Concepedia

TLDR

The study globally estimates flood damage and adaptation costs under 21st‑century sea‑level rise by integrating uncertainties in topography, population, protection strategies, socioeconomic development, and sea‑level projections from four CMIP5 climate models combined with three land‑ice scenarios. Without adaptation, 0.2–4.6 % of the global population will be flooded annually in 2100 under 25–123 cm SLR, causing 0.3–9.3 % GDP losses, while dike protection would cost 12–71 B USD per year—significantly less than avoided damages—and flood damages are far more sensitive to protection strategy than to climate or socioeconomic scenarios, underscoring the need for long‑term adaptation and caution that large coastal defenses may amplify catastrophic risk if they fail.

Abstract

Coastal flood damage and adaptation costs under 21st century sea-level rise are assessed on a global scale taking into account a wide range of uncertainties in continental topography data, population data, protection strategies, socioeconomic development and sea-level rise.
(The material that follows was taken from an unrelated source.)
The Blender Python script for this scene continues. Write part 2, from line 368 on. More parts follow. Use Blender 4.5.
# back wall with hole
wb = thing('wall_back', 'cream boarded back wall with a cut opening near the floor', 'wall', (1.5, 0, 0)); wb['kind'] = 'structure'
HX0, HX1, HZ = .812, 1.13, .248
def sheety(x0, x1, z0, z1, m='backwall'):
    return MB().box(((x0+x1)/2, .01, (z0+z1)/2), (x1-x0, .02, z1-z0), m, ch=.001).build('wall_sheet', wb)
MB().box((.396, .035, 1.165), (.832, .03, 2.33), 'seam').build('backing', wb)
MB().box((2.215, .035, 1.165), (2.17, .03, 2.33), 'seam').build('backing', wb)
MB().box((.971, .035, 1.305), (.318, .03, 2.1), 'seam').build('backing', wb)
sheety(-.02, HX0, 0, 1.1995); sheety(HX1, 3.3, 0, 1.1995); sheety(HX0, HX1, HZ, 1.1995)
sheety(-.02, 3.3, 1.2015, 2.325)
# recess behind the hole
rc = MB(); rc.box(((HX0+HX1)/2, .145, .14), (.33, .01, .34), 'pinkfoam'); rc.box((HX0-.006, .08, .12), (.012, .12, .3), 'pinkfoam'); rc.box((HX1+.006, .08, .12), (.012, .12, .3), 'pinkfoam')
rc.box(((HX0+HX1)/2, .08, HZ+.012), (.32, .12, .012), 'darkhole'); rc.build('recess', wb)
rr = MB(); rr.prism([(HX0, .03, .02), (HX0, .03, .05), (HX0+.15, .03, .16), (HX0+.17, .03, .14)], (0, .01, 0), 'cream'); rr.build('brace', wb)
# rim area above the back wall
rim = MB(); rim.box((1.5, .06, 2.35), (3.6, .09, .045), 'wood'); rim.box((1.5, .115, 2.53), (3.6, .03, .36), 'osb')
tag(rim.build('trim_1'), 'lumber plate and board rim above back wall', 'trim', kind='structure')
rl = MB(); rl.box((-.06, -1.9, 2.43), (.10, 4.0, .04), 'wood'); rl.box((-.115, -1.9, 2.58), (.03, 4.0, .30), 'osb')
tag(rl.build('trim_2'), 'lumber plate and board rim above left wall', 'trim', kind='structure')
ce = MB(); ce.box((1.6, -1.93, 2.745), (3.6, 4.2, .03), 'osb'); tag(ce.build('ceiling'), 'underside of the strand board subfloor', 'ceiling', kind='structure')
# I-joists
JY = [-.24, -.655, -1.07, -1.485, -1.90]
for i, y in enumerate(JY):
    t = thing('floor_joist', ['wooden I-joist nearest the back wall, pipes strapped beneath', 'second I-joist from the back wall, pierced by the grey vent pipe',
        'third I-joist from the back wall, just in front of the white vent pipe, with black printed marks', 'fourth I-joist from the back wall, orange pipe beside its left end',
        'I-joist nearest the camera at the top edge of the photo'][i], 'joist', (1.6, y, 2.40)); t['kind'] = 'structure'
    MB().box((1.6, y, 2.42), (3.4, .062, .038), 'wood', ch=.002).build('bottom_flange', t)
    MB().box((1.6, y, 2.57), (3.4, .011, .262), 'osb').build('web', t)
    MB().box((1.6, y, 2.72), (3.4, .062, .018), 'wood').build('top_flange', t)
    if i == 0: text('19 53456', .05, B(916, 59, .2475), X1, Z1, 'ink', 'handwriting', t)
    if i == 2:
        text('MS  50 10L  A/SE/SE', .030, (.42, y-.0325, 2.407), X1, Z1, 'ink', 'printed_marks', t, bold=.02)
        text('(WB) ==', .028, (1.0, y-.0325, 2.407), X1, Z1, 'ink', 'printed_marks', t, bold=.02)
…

Uncertainty in global mean and regional sea level was derived from four different climate models from the Coupled Model Intercomparison Project Phase 5, each combined with three land-ice scenarios based on the published range of contributions from ice sheets and glaciers. Without adaptation, 0.2-4.6% of global population is expected to be flooded annually in 2100 under 25-123 cm of global mean sea-level rise, with expected annual losses of 0.3-9.3% of global gross domestic product. Damages of this magnitude are very unlikely to be tolerated by society and adaptation will be widespread. The global costs of protecting the coast with dikes are significant with annual investment and maintenance costs of US$ 12-71 billion in 2100, but much smaller than the global cost of avoided damages even without accounting for indirect costs of damage to regional production supply. Flood damages by the end of this century are much more sensitive to the applied protection strategy than to variations in climate and socioeconomic scenarios as well as in physical data sources (topography and climate model). Our results emphasize the central role of long-term coastal adaptation strategies. These should also take into account that protecting large parts of the developed coast increases the risk of catastrophic consequences in the case of defense failure.